Senge points out that while the implications of our interdependence are skyrocketing, our understanding of interdependence is just starting to dawn on us. We still have a long way to go to appreciate how interdependent things really are. We are beginning to figure out that we need to think, talk, and act in different ways if we are to effectively tackle our many interconnected challenges.
To make matters worse, one of Senge’s colleagues observes that as implications of our interdependence continue to grow and our collective awareness of our interdependence is coming into focus, many leaders in times of crises hunker down even more deeply into known and familiar, but outmoded patterns of thinking, talking, and decision-making. For example, defining issues in narrow, simplistic terms when our challenges are large scale and unprecedented in complexity; using a limited and limiting win-lose approach rather than applying a generative and creative win-win mindset; blaming; demonizing; fear-mongering.
People clamor for quick, straightforward, simple answers in difficult times and respond to leaders who offer them, even though such answers are completely inadequate and perpetuate the problems of the status quo. To quote H.L. Mencken, “For every complex difficult problem there is an answer that is clear, simple, and wrong.” Again, from the authors: “…in order to achieve a megacommunity-level of performance, new capabilities and a new kind of leadership are imperative.”

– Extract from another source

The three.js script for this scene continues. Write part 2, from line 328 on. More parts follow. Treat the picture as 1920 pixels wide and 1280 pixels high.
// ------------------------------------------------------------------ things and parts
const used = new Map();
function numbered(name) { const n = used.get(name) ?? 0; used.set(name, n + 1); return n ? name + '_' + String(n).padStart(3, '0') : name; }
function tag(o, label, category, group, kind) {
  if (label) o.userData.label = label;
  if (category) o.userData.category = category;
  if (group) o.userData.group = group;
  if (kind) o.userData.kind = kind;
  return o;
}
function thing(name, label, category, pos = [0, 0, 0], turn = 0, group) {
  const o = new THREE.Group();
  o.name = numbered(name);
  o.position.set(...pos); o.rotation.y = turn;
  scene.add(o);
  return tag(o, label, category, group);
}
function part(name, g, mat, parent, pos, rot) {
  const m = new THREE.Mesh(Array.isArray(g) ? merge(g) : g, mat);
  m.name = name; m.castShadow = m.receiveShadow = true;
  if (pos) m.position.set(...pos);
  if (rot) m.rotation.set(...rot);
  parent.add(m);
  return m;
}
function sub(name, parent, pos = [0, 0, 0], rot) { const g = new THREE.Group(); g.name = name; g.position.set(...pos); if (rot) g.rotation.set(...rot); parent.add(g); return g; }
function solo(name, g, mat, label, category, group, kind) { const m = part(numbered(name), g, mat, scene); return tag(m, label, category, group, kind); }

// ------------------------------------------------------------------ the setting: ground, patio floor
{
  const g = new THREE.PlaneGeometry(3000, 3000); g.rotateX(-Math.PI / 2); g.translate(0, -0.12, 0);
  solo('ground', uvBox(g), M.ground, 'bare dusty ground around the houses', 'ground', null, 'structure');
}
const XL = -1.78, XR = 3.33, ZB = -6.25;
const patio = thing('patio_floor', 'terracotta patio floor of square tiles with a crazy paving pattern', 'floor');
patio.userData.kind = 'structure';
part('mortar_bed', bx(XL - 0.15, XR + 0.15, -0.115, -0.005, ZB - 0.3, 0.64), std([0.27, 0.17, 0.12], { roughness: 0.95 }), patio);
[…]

And as Einstein said, “No problem can be solved from the same consciousness that created it. We have to learn to see the world anew.” We need leaders who can help us frame conversations in ways that ‘unite us in pursuit of objectives worthy of our best efforts.’
What defines this type of leaders? What do they know how to do? In Chapter 6 of Megacommunities the authors identify “the fundamental elements of a top-flight megacommunity leader….”
- A Spirit of Inclusiveness: a living embodiment of an “us and them” strategy, not an “us versus them” strategy.
- Tri-Sector Exposure: embrace, not just accept, the challenge of working in a larger, more complex sphere of influence.
- A Non-Imperial Approach: the dominance of the imperial (leader) is over. Instead, “inclusive leaders” are on the rise and are willing to engage in dialogue….
- Navigation Skills (A Light Touch): stimulating the need to collaborate, inventing strategies that work for everybody, and keeping people motivated…. Leadership is about navigation – keeping sight of a distant target while dealing with the ebbs and flows of daily activity. The touch is lighter. It is a guiding touch, one that lets constituents self-discover.
- Communications Skills: The ability to speak, negotiate, and listen effectively… may be the most important single set of personal assets possessed by a megacommunity leader.
- Technological Savvy: Technological know-how clustered into three overarching categories:
- Tools: Apply information technology and other forms of communication in many ways.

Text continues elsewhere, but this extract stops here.